Cimone avidly followed the shuttle program throughout his youth, and dreamed of becoming an astronaut. When he learned last summer of the program’s demise, he wanted to find a way to be part of the last shuttle launch.

“I’d never seen a launch in person,” he says. “I wanted to witness the final one, and I wanted to take as many people with me as possible. When I recognized that we could only fit so many people into cars, I said ‘why not bring a camera too?’ That way we could tell our story to as many people as possible.

“We managed to catch the final shuttle launch, an event that was attended by nearly one million people,” says Cimone, whose team set up its camera amid a forest of tripods on the beach in Titusville across the bay from Cape Canaveral.

He put together a team of filmmaker friends interested in producing a documentary.
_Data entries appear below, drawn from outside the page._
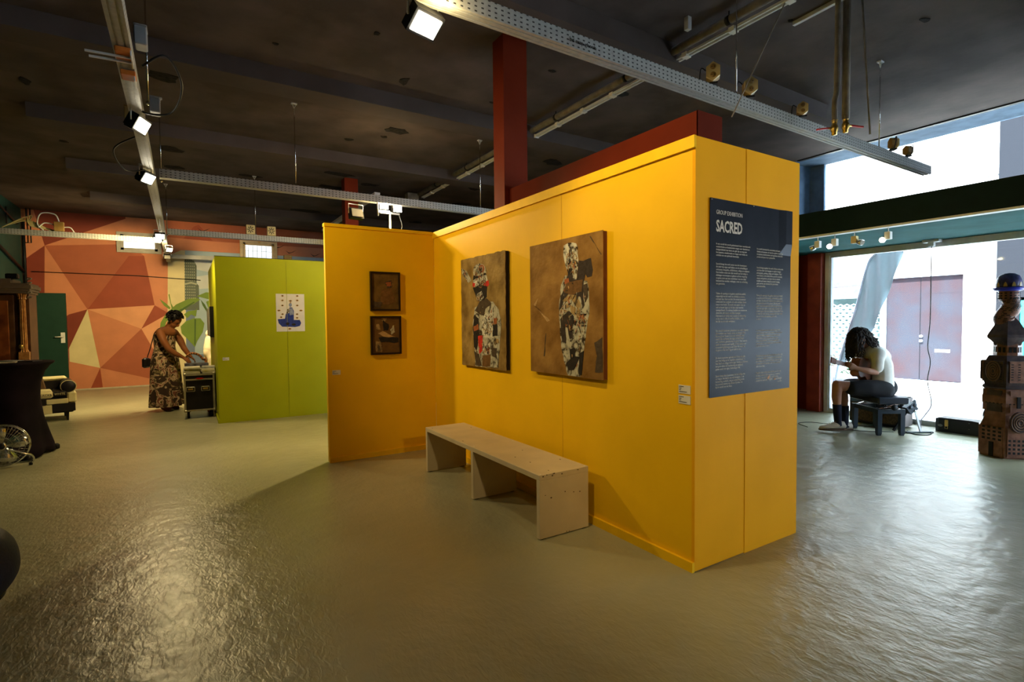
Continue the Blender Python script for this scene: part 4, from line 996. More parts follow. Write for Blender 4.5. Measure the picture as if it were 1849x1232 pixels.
tag(MB().tube([(.80, .35, 2.73), (1.43, .35, 3.70), (1.46, .35, 3.8)], .0042, 6).build('slanting_rod', mat('dull_rod_steel', (.16, .13, .09), .5)), 'slanting thin metal rod hanging loose over the socket blocks', 'rod')
tag(MB().tube([(2.26, .16, 2.82), (2.06, .14, 3.80)], .0075, 6).build('slanting_rod', LAG), 'slanting rod hanging right of the brass valves', 'rod')
tag(MB().bar((1.95, .60, 3.785), (1.90, -.2, 3.785), .03, .03).build('conduit_length', CONDUIT), 'short pale conduit on the ceiling near the twin drop pipes', 'conduit')
t = thing('wall_plate', 'small screwed fitting hanging above the far end of the yellow box', 'fitting', (1.15, 1.0, 3.70)); MB().box(-.02, .02, -.02, .02, 0, .1).build('fitting_body', ALU, t)

# track spots under the canopy
def spot(lb, y, lit, flip=1, z=2.345):
    t = thing('track_spotlight', lb, 'spotlight', (4.05, y, z), 0, 'track spotlights under the canopy')
    MB().tube([(0, 0, 0), (0, 0, -.045)], .005, 6).build('stem', ALU, t)
    MB().cbox(-.028, .028, -.028, .028, -.125, -.045, .003).build('transformer_box', WHITE if flip > 0 else CREAMP, t)
    d = Vector((-.85, -.33, -.40) if lit else (-.3, flip * .8, -.35)).normalized(); c = Vector((0, flip * .055, -.115))
    q = d.cross(Vector((0, 0, 1))).normalized(); u_ = q.cross(d)
    rings = []
    for r_, h_ in ((.018, -.03), (.03, -.02), (.034, .03), (.030, .032)):
        rings.append([tuple(c + d * h_ + q * r_ * math.cos(2 * PI * k / 14) + u_ * r_ * math.sin(2 * PI * k / 14)) for k in range(14)])
    MB().loftv(rings).build('lamp_head', CHROME, t)
    ring = [tuple(c + d * .033 + q * .028 * math.cos(2 * PI * k / 14) + u_ * .028 * math.sin(2 * PI * k / 14)) for k in range(14)]
    MB().prism(ring, d * .003).build('lens', LAMPON if lit else LAMPOFF, t)
spot('leftmost unlit white spotlight under the canopy, pointing left', 1.49, False)
spot('lit spotlight, second from the yellow box', 1.30, True, 1)
spot('unlit cream spotlight between the two lit ones', 1.09, False, -1)
spot('lit spotlight under the canopy, farthest from the yellow box', .76, True, 1)
struct(MB().box(3.995, 4.085, -5.8, 2.8, 2.345, 2.355).build('trim_8', WHITE))
# hanging cable at the shop window
hc = thing('hanging_cable', 'thin cable hanging from the soffit down the shop window to the floor stand', 'cable', (5.6, .92, 2.3))
MB().tube(curve_pts([(0, 0, 0), (0, 0, -.4), (0, 0, -.95), (0, .02, -1.28), (0, -.01, -1.48), (0, .015, -1.72), (0, -.03, -2.0), (-.05, .02, -2.15), (-.15, .02, -2.2), (-.27, -.02, -2.28)]), .006, 6).build('cable_run', mat('grey_cable', (.12, .11, .13), .5), hc)
MB().box(-.06, .06, -.09, .08, .02, .05).box(-.03, .03, -.03, .03, -.03, .02).build('soffit_clip', ALU, hc)

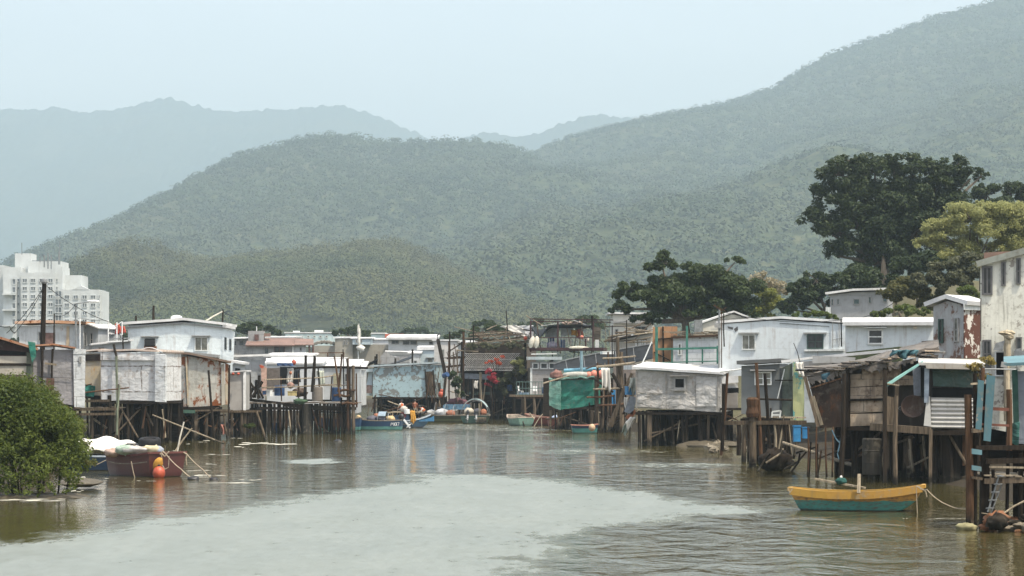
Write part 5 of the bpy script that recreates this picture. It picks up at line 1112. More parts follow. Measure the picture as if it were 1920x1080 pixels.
# ================================================================== STEEL TERRACE
h = TERRACE = Hut('terrace', 'rooftop terrace with a dark red steel frame and sagging black canopy', 'terrace', 993, 247, 1150, 246)
STEELR = plain('dark_red_steel', (.060, .030, .032), .6, .3, 4, .2)
h.put('deck', MB().box(h.pt(1066, 655, 2.2), (7.6, 5, .3)), STEELR); h.zb = h.pt(1000, 659)[2]; h.x0, h.x1, h.dv, h.depth = 0, h.L * .95, 0, 5
for x in (995, 1046, 1098, 1112): h.post((x, 602 if x != 1098 else 635), (x, 660), STEELR, 'post', -.1, .09)
h.post((1110, 592), (1110, 618), W_DARK, 'mast', -.1, .12)
h.board((993, 598), (1150, 600), STEELR, 'top_rail', -.1, .09, .1); h.board((993, 633), (1112, 633), STEELR, 'handrail', -.15, .08, .08); h.board((993, 654), (1130, 655), STEELR, 'edge_beam', -.2, .25, .28)
h.board((995, 602), (996, 600), STEELR, 'top_rail', 4.5, .09, .1); h.board((996, 603), (1145, 604), STEELR, 'top_rail', 4.6, .09, .1)
for k in range(23): h.post((1000 + k * 5, 634), (1000 + k * 5, 653), M_GREYF, 'baluster', -.15, .025, n=4)
for k in range(4): h.board((995 + k * 35, 601), (995 + k * 35, 604), STEELR, 'rafter', -.1, .07, .07, dv1=4.6)
mb = MB(); mb.sheet(lambda i, j: h.pt(997 + 113 * i, 609 + 1 * i, .0 + 4.4 * j) + Vector((0, 0, -1.25 * math.exp(-((i - .13) / .11) ** 2) * (1 - j * .6) - .3 * math.sin(j * 3.1) + .12 * mnoise.noise(Vector((i * 6, j * 3, 4))))), 26, 8, .05); h.put('canopy', mb, M_TARPB)
h.quad([(1050, 611), (1076, 612), (1074, 626), (1052, 632)], plain('pale_tarp', (.50, .54, .55), .7, .2), 'sheet', dv=2.5, crump=.15); h.quad([(1023, 615), (1050, 613), (1047, 632), (1022, 634)], plain('pale_tarp', (.5, .5, .5)), 'sheet', dv=2.8, crump=.15)
mb = MB(); mb.sheet(lambda i, j: h.pt(1015 + 38 * i, 611 - 6 * i, .5 + 2 * j), 6, 3, .06); mb.sheet(lambda i, j: h.pt(1075 + 24 * i, 600 + 9 * i, .5 + 2 * j), 6, 3, .06); h.put('white_sheet', mb, M_ROOFW)
mb = MB()
for k in range(14): mb.ball(h.pt(1056 + k * 2.6, 606 + 2 * math.sin(k * 1.9), 1 + .4 * math.sin(k * 2.3)), (.16, .2, .13), 8, 5, 0, .6)
h.put('bundle', mb, plain('mixed_bundle', (.28, .22, .18), .8, .6, 2))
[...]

They emailed interview requests to Canadian astronaut Chris Hadfield; former director of the Kennedy Space Centre, Jim Kennedy; retired US astronaut Story Musgrave, and a host of retired NASA engineers, safety crew members, and residents of Titusville, the community that neighbours the Kennedy Space Centre.

Surprisingly, he says, they all agreed. What’s more, his team also secured entrance to NASA’s vehicle-assembly building where they filmed three orbiters, including Atlantis, all being prepared for retirement.

Cimone will present a half-hour preview of the 90-minute documentary at Polaris. The 30-minute short will be composed of five-minute segments introducing the major facets of the film, such as the introduction of the crew and interviewees.

He says the convention makes a point of supporting grassroots projects that highlight activities in the science fiction and space sciences fields.

He aims to complete the one-and-a-half hour documentary by October this year, when he’ll then submit it to the film festival circuit.

“Hopefully it does well, and we’ll be seeing a lot more of it,” he says. Cimone’s film, a labour of love, is entirely self-funded. Its message, he says, is about chasing dreams and taking risks.

“Whether it’s the risk of taking a camera to a shuttle launch that might not happen, or strapping yourself into a giant “bomb” to head into space, it’s worth it for the exploration and personal growth and development. Taking those risks really does pay off.”